J’aime quand il s’attarde à André Langevin et Gabrielle Roy, mais je ne suis plus de la génération à étudier dans un cégep. Comment parler d’une réalité à laquelle nous avons tourné le dos ? Notre passé n’est plus notre maître pour paraphraser Lionel Groulx. Comment aller vers les autres, évoquer une histoire récente, comprendre son époque et celle de ses parents ? L’enfermement sur le présent est une négation de l’histoire, de la littérature, de l’identité collective. Devenons-nous une société aphasique, incapable de reconnaître qui nous sommes en cette terre d’Amérique ?

Je ne sais plus ce qu’il convient de montrer à mes étudiants. Ils rigolent quand je projette le portrait d’Adjutor Rivard dans sa toge de l’Université Laval, mais ils rient tout autant devant Raôul Duguay barbu, les cheveux longs, ou René Angélil dansant aux côtés de Pierre Labelle et d’un troisième larron. Et c’est toujours le même rire, la même distance. Je ne sais plus quoi dire pour tirer ces images de leur insignifiance. (p.25)

Nicol reste discret, mais nous comprenons qu’il a vécu une séparation, qu’il s’est occupé de sa fille. Il y a aussi des voyages, des rencontres et la mère qui tourne dans un monde où elle n’entend plus, ne voit presque plus. Elle s’enferme dans une coquille et le fils doit lui acheter des vêtements et s’occuper un peu à tout. Curieusement, l’écrivain est tout autant en retrait du monde. Il reste spectateur lors de ses voyages ou encore pendant les réunions avec des collègues. Les oublis de sa mère sont-ils aussi les siens ? Qui est cette femme qui l’a mis au monde et qui est-il dans ses amours et ses contacts avec les étudiants, les collègues et les livres ? Faut-il décrypter sa vie comme d’anciennes photos qui ne disent plus rien ?

ÉTRANGER

Il est pénible de vivre cette période où les parents deviennent des étrangers. Je pense souvent à mon père qui nous regardait sans rien dire quand nous allions le visiter à l’hôpital. Et après bien des bouts de phrases qui cachaient notre malaise, il demandait qui nous étions. Je baissais la tête et il repartait vers sa chambre sans rien ajouter. Ne plus avoir le regard de son père est terrible. Il m’est arrivé aussi de sourire à ma mère de quatre-vingt-dix ans qui parlait de moi en pensant que j’étais un autre de ses fils ou un voisin, ou un cousin. Quand je lui ai expliqué qu’elle parlait de moi, elle a ri et dit que j’étais un menteur.
Si la vieille femme est une étrangère pour Patrick Nicol, la jeune mère qui faisait des exercices dans le salon avec un dictionnaire dans chaque main est aussi une inconnue. Qui était cette femme enceinte à dix-huit ans et qui est parti rejoindre son père à Chicoutimi, subissant l’opprobre de sa famille ? Qui était cette veuve qui criait pour exister peut-être dans son corps et dans sa tête ?
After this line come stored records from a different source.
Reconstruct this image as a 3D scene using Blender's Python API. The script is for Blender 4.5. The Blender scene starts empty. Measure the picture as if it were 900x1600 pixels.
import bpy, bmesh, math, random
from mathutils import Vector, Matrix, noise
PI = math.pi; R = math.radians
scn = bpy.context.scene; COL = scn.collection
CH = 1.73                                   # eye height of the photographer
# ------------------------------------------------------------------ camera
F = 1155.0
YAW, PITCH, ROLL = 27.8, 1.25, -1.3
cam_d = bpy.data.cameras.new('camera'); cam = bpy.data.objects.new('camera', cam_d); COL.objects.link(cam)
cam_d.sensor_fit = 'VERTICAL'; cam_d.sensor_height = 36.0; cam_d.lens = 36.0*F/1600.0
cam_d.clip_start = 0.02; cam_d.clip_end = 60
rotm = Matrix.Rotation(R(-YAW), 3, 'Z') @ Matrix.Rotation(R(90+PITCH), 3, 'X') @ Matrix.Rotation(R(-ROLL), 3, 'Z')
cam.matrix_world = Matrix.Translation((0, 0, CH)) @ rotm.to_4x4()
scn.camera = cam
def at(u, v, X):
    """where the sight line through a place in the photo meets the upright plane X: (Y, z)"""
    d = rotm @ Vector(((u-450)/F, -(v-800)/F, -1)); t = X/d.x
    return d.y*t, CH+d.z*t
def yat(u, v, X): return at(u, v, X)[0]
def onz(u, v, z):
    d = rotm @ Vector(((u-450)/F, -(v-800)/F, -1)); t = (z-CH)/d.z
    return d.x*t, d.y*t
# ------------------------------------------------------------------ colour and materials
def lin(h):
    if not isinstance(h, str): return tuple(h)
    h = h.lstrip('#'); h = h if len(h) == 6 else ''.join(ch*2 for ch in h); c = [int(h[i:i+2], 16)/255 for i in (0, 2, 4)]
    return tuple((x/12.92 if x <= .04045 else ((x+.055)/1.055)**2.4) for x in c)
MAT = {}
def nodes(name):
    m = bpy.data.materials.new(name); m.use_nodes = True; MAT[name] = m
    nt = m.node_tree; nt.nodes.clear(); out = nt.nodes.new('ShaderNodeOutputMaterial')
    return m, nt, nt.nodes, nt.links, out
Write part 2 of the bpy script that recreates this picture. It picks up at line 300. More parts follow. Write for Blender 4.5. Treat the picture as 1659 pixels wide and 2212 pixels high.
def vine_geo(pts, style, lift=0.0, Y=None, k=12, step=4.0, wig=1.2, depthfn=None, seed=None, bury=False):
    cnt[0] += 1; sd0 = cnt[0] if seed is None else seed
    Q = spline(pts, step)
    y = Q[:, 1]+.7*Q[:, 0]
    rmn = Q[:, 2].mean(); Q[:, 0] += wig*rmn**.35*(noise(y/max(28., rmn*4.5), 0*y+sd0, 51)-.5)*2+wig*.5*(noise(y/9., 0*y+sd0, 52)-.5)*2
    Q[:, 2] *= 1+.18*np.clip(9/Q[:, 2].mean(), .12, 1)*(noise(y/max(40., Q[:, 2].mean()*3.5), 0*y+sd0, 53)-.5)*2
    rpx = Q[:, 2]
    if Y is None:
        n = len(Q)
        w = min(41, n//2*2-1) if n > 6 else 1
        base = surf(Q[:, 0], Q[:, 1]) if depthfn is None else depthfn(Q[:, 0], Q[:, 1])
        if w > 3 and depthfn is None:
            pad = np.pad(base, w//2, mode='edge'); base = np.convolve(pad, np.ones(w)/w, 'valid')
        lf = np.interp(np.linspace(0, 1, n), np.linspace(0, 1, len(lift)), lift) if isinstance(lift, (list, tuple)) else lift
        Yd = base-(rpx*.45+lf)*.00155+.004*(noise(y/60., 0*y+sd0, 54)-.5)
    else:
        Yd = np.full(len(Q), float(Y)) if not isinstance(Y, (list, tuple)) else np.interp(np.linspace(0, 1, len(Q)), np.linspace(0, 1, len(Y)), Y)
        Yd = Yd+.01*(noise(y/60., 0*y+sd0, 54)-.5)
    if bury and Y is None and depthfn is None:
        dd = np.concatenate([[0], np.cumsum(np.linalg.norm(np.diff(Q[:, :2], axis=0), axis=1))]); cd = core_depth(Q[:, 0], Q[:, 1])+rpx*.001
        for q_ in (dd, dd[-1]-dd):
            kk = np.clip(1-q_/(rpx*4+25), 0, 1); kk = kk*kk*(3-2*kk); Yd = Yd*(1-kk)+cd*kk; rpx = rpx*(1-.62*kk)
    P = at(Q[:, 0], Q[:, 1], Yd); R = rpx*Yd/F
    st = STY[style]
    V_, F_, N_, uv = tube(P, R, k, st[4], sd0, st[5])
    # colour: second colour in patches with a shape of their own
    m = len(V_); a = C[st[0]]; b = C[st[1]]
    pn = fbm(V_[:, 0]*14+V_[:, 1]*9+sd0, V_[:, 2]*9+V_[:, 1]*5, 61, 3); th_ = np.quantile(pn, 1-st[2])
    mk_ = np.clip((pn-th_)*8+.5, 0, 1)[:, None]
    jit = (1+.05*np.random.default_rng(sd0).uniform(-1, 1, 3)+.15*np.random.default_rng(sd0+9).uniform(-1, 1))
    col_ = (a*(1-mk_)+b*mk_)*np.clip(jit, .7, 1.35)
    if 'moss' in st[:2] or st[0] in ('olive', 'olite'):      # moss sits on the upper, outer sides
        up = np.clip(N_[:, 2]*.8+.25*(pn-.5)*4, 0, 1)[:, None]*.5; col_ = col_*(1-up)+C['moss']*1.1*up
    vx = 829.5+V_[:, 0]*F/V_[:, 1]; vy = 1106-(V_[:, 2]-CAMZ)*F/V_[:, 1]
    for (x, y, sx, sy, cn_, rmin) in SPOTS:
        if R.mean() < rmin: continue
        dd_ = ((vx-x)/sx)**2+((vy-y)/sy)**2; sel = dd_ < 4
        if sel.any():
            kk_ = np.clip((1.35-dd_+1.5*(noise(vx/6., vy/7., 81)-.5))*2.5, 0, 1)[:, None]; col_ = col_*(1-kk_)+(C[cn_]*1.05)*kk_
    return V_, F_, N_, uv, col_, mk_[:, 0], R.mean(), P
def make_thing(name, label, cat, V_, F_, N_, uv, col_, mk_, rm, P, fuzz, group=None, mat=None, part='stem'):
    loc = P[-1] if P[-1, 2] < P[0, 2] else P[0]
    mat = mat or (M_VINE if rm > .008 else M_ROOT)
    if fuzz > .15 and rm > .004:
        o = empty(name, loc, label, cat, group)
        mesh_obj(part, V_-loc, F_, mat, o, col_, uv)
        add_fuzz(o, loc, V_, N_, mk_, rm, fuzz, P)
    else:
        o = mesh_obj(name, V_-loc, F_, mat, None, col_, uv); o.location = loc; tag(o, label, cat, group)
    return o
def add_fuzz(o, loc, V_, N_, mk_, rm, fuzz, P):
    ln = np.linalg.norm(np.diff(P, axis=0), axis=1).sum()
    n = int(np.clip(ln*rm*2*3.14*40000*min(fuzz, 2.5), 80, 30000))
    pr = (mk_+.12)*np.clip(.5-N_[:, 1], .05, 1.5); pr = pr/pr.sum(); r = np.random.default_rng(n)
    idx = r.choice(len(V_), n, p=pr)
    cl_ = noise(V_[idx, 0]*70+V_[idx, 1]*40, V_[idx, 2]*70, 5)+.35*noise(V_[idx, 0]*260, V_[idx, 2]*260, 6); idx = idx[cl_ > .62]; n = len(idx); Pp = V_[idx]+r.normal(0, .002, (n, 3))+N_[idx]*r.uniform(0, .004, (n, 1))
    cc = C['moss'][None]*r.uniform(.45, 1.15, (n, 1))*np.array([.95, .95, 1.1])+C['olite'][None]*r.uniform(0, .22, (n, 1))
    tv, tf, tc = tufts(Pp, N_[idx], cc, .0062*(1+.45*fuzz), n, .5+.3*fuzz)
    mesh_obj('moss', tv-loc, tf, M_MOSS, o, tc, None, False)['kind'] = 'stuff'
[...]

Ces temps-ci, je parle de ma mère avec la même indécence, la même abondance de détails sordides que se permettent les parents de jeunes enfants. Mais la nouvelle maman a sur moi un avantage : ce qu’elle raconte émeut plus qu’il ne dégoûte. Chez moi, ce ne sont qu’ongles noirs et longs, cataractes et champignons couvrant les pieds… ou la liste fastidieuse des chaussettes, des protège-dessous qu’il me faut acheter et des piles, les piles de son appareil auditif qui n’arrêtent pas de se vider. (p.82)

Qu’on le veuille ou non, c’est toujours soi que l’on regarde quand on accompagne une vieille femme qui traîne les pieds dans un couloir d’hôpital. C’est toujours un peu soi que l’on apprivoise ou que l’on repousse en détournant le regard. Quel vieillard serons-nous quand nous toucherons le bout de son siècle comme il est possible de le faire maintenant ? Qui serons-nous quand nous ne serons plus capables de nous occuper de nos vêtements ou de nous nourrir ? Qui comprendra nos images et nos façons de dire ? Qui lira encore mes livres ? Serons-nous des Florentine Lacasse de Bonheur d’occasion ou la Madeleine de Poussière sur la ville d’André Langevin ?
La vie est encore et toujours une lutte pour défendre son autonomie. Devenir adulte, c’est s’arracher à la dépendance et subvenir à ses besoins. Vieillir fait glisser vers une perte de liberté qu’il faut accepter. Une dépendance. Patrick Nicol nous pousse dos au mur et il est  impossible de se défiler. Il faut avoir le courage de regarder vieillir sa mère et aussi de se voir prendre la même direction. Cela s’appelle peut-être de la sagesse, peut-être aussi du réalisme.
La nageuse au milieu du lac m’a secoué tout au long de ma lecture. J’ai même senti le besoin de le relire parce que ça me parlait, parce que ça me touchait, parce ça faisait remonter une foule de souvenirs dans ma tête. Un témoignage plein d’humour qui va droit au cœur. Que vais-je devenir avant  que je ne meure pour parler comme Robert Lalonde ?


La nageuse au milieu du lac, Patrick Nicol, Éditions Le Quartanier, 168 pages, 20,95 $.

1 commentaire:

  1. Yvon, je viens de vous lire, quelle humanité contient votre critique. Je comprends que Patrick Nicol ait aimé. Vous êtes incomparable!